Police have arrested and charged Rolbert Joachin, 40, with killing Easmin.
Trump subsequently shared graphic footage of the killing and used the incident to criticise immigration policies, including temporary protected status (TPS) for Haitians.
“The video of her brutal slaying is one of the most vicious things you will ever see,” Trump posted on his Truth Social media account, describing Joachin as an “animal”.
However HBA denounced Trump’s decision to “weaponise this isolated tragedy to advance a broader narrative that stigmatises black and brown immigrant communities and undermines humanitarian protections such as TPS”.
“Such rhetoric is not only misleading; it is dangerous,” Guerline Jozef, HBA executive director, told the Caribbean Media Corporation. “Our hearts are with the family of the victim during this unimaginably painful time.
“We condemn this act of violence in the strongest possible terms. But we must also be clear: one individual’s actions do not define an entire people,” she added. “The exploitation of this tragedy to demonise Haitian immigrants and dismantle humanitarian protections is both unjust and deeply harmful.
“Haitian TPS holders and immigrant families in the United States are workers, caregivers, students, and neighbours. They deserve dignity, protection, and policies grounded in truth, not fear,” continued Jozef, calling on elected officials and public leaders to “exercise restraint, accuracy, and compassion in addressing matters of public safety and immigration”.
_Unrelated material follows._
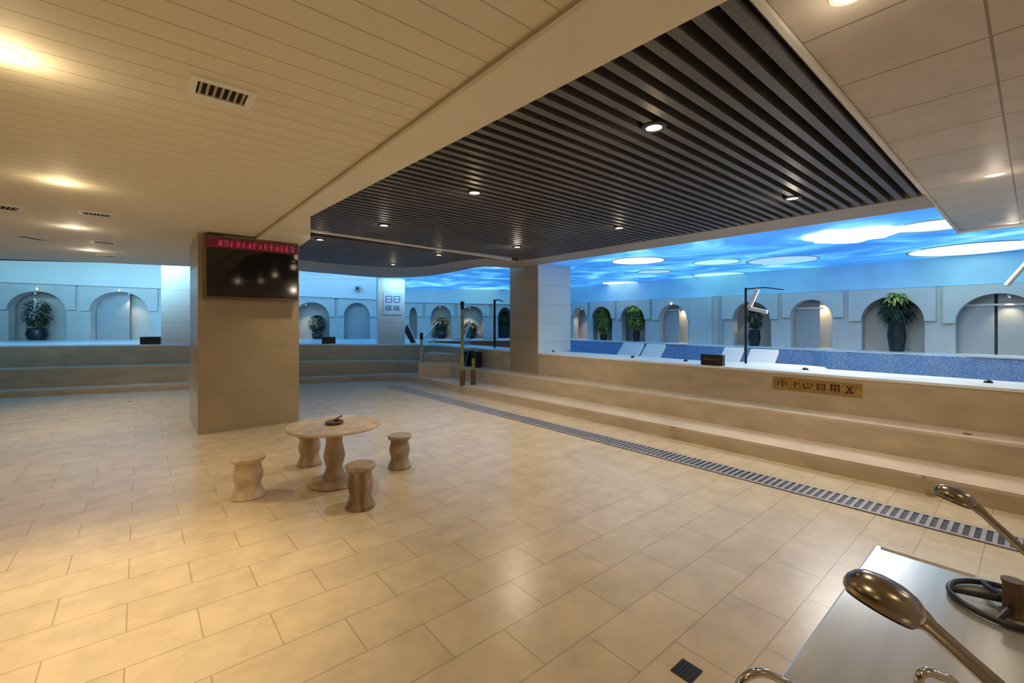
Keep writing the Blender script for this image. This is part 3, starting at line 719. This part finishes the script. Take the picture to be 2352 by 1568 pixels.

“Amplifying graphic violence and linking it to entire populations fuel division, perpetuate racial bias, violence and distract from meaningful solutions,” Jozef said.
Murad Awawdeh, president and CEO, New York Immigration Coalition (NYIC), an umbrella organisation of more than 200 immigrant and refugee groups in New York, also said “the tragic situation that happened in Florida should not be used to demonise entire communities or dismantle protections that thousands of families rely on to live safely and work legally under programs like Temporary Protected Status”.
“The escalating rhetoric from the Trump administration fuels this harm by distorting individual incidents into justification for broad, punitive policy changes that scapegoats all immigrants and puts a target on their backs,” he told CMC. “Trump has repeatedly shown that he will seize on any case to dismantle legal pathways, strip protections, and expand a deportation machine that operates with little accountability or regard for due process.
“We must uphold and strengthen TPS as a critical lifeline grounded in humanitarian protection, ensure everyone has access to due process, and reject any effort to weaponise isolated cases to justify policies that put entire communities at risk.”
Jozef said, “At this moment of grief, the nation must come together, not be divided by narratives that harm vulnerable populations.”
Kelei Walker, acting field office director for the United States Immigration and Customs Enforcement (ICE) agency in Miami, told reporters on Friday that Joachin has been stripped of his TPS status.
She said Joachin, who arrived in a “water vessel” near Key West, Florida, in August 2022, was granted TPS in 2023.
“We’ll make sure he never gets to the streets of the United States and gets back to his home country,” Walker vowed.